PLC Public Sector reports:
The Law Society recently scored a high profile victory when the High Court held that the tender process adopted by the Legal Services Commission (LSC) for its family contracts was “unfair, unlawful and irrational”. The challenge brought by the Law Society had been wide ranging, with allegations of “legal aid deserts” and breaches of equality legislation. However, reports suggest that the judgment was based on a failure to comply with technical procurement requirements and not any ideological opposition to the proposed cut in the number of firms given legal aid contracts. It is a decision that all contracting authorities should take note of, and not dismiss on the basis that it is confined to legal aid.
This is the second damning verdict for the LSC in a matter of weeks and (putting them simply) the key findings in this case appear to be that:
- For a tenderer to score maximum marks on the criteria for the award of family contracts it had to have a case worker that was a member of two different specialist family panels.
- It had neglected to inform the tenderers that this was the case.
On this basis alone, it appears that the court was faced with a relatively straight forward decision in light of the much publicised requirement for contracting authorities to disclose award criteria established in cases such as Lianakis and Newham. It also suggests that defending the claim was a questionable decision on the part of the LSC (its attempts to do so appear to have been given short shrift by the court).
There are two interesting issues that arise from the reported basis of this decision:
- Those with a vested interest (most notably the Law Society and existing panel members that were unsuccessful in the tender process) should note that this may be a stay of execution rather than an end to the matter. Nothing appears to have been reported that suggests that the concept of reducing the number of firms providing legal aid would be overturned if launched on the back of a compliant tender process.
- All contracting authorities must be aware that post-20 October 2010 (that is, the looming CSR), procurement challenges are likely to become even more common as firms desperate for a slice of shrinking public expenditure will be far less willing to accept a no. In this climate, any contracting authority seeking easy savings by cutting back on public procurement law advice runs the risk of operating on a false economy and actually increasing the number of challenges that it receives, which in turn may lead to an increase in costs and delays to any projects that survive the CSR axe.
In other public procurement news this week, three local authorities have announced that they have applied for judicial review of the government’s decision to withdraw funding from their Building Schools for the Future (BSF) projects.
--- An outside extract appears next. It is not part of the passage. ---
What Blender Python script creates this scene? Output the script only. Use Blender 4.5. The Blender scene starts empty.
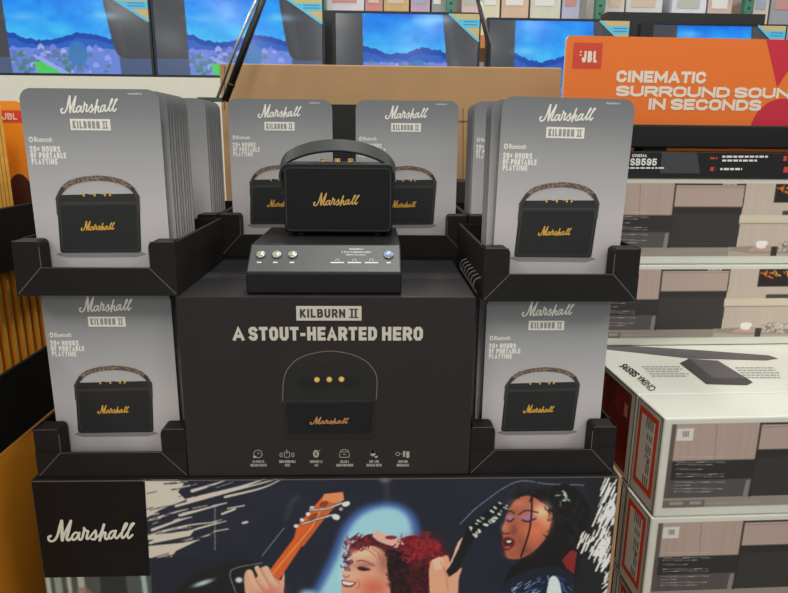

While there can be little doubt that Nottingham, Luton and Waltham Forest councils (and many others) have a right to feel aggrieved, they are likely to face a difficult task in arguing that the government’s decision should be set aside on the basis of legitimate expectation. As the recent case R(Grimsby Institute of Further and Higher Education) v Chief Executive of Skills Funding, highlighted:
- In almost all instances, for a claim of legitimate expectation to succeed it must be based on a “clear and unambiguous” representation.
- Any claim not founded on such a representation must satisfy the test of conspicuous unfairness; such cases are exceptional.
Given that this unsuccessful claim was only for wasted costs and the Institute did not dispute the withdrawal of the funding itself, it is clear that the bar for the three local authorities will be high.